License terms are not user friendly

It’s disappointing to see MEPs failing to acknowledge that providing this much power to publishers and other right holders will perpetuate the unbalanced power structure of the modern copyright systems. If right holders do not need to negotiate with users the exercise of their rights over their works (which is defensible from an economic point of view), is it fair to ask users to negotiate with right holders the exercise of their rights to access and use such works for educational purposes?

Subjecting educational uses to negotiation is problematic not only because it’s unfair and it fragments the legal frameworks for educational uses of protected works, but because the majority of educational institutions in the EU will be ill-placed to negotiate license terms or will be forced to accept the terms dictated by the licensor.
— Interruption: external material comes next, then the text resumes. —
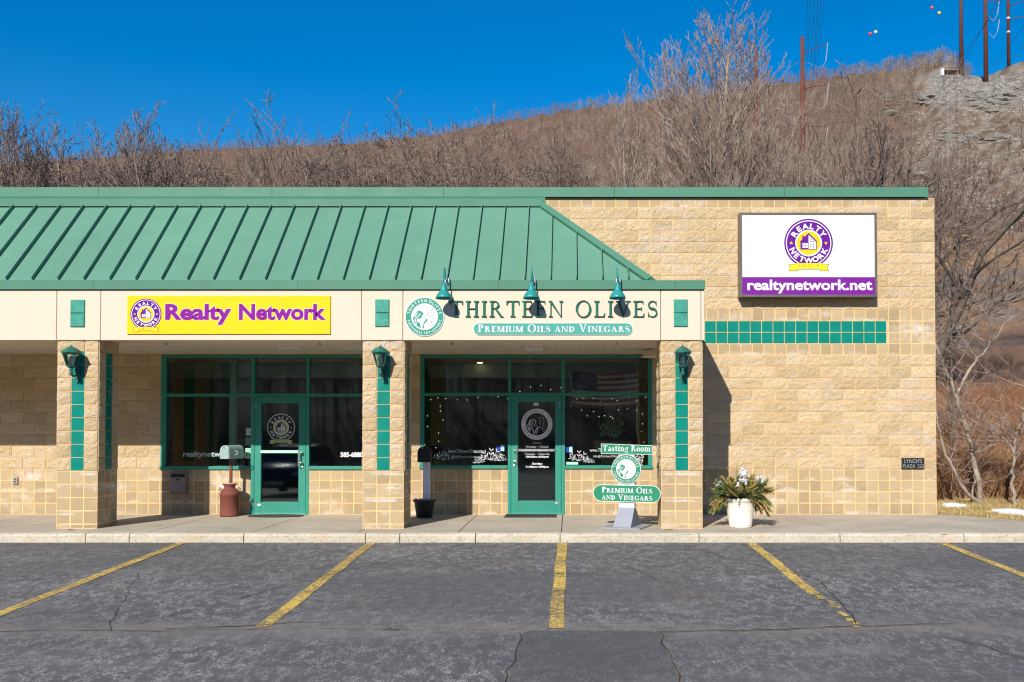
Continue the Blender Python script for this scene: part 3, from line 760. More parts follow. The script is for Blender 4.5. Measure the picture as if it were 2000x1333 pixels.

Even in countries where Ministries of Education will chose to negotiate and buy licenses on behalf of the education institutions under their control, things will not be easier. Accepting to give precedence to licenses over exceptions will open the door to strong lobbying of national governments by publishers, resulting in high transaction costs and naturally increasing the costs of education, at least in those 17 Member States where educational exceptions are now completely or largely unremunerated.

One should not forget that, according to a study commissioned by the ECin 2016, 31,3% of educators pointed out that “I or my school could not afford the price of the license”, when discussing copyright-related restrictions experienced by them that have an impact on their daily activities.

In addition to licensing prices, users will be faced with licensing offers under terms and conditions that are questionable, to say the least. We have been analysing collective licensing agreements in Finland, France and the United Kingdom, and we are shocked to see that licenses that have been negotiated by the governmental authorities contain the following:

  • Terms that are contrary to the law (e.g. time or quantity limits that are not foreseen in the law) or abusive (e.g. the obligation on schools to ensure that they have other licences in place before undertaking activities that are covered by copyright exceptions),
  • Terms that impose burdensome obligations on schools (e.g. schools have to ensure that teachers and students comply with the terms of the license and/or take steps to ensure that any breaching activity ceases), and
  • Terms that grant right holders rights not foreseen in the law (e.g. right to enter the schools’ premises to review the implementation of the licenses or the right to require schools to participate in data collection exercises).

IMCO amendment to art. 4(2) is a nice effort, but not enough

Under the Commission’s proposal, any licensing offer can rule out the application of the education exception, thus negating much of the substance and effectiveness of the exception.

The IMCO committee proposed amendment to article 4(2) intended to give precedence only to extended collective licensing (ECL) schemes. As we said back then this represented a progress in relation to the Commission’s proposal, since it reduces the number of agreements “easily available in the market”, avoiding a situation where schools would be subject to an infinite number of individual licensing offers, with different terms and conditions. However, it does not prevent schools from being forced to accept terms and conditions imposed by collective societies under an ECL scheme.

ECL schemes are something alien to most of the Europeans, because so far they have only been implemented in the Scandinavian countries, but everyone should know that, when a collective management organization is approved by a governmental authority to grant licenses for the use of copyrighted works, including for the use of works whose right holders are not represented by such collecting society, there’s an approval decision that functions as a framework for the issuing of individual licenses to users. The terms and conditions of such individual licenses are then drafted by collecting societies, and they are not a mere reproduction of the terms of the approval decision. This means that would-be licensees may or may not have enough bargaining power to change such terms and conditions.

Therefore, if article 4(2) is to be maintained, a much better approach is the one proposed by Ms. Comodini, which gives precedence over the exception only to existing contractual relations.

MEP Comodini draft amendment to art. 4(2) is the wisest proposal on the table

Before leaving the European Parliament, Ms. Comodini proposed an amendment to art. 4(2) (“to the extent that adequate license agreementsexist”) under which the unilateral and discretionary offer of the right holder to conclude a licensing agreement (“licenses that are easily available in the market”) would not be sufficient to deny the educational establishment concerned the right to benefit from the educational exception. An existing contractual relation would be needed to override the exception.

Basically, Ms. Comodini followed here the Court of Justice ruling in TU Darmstadt, where the court considered that only in cases where license arrangements already exist can they take priority over the statutory law, and a mere license proposal doesn’t qualify as such.

Certainly, if schools and governments are not obliged to accept any license offer, in order to keep using the protected works under the educational exception, they will have more bargaining power to negotiate an agreement that is not abusive and onerous to them. And they would still have an incentive to buy such licenses, as such agreements normally tend to offer something more than what is covered under the exception. We believe it would be a win-win situation, and we can only hope now that all MEPs can see the fairness and value of it.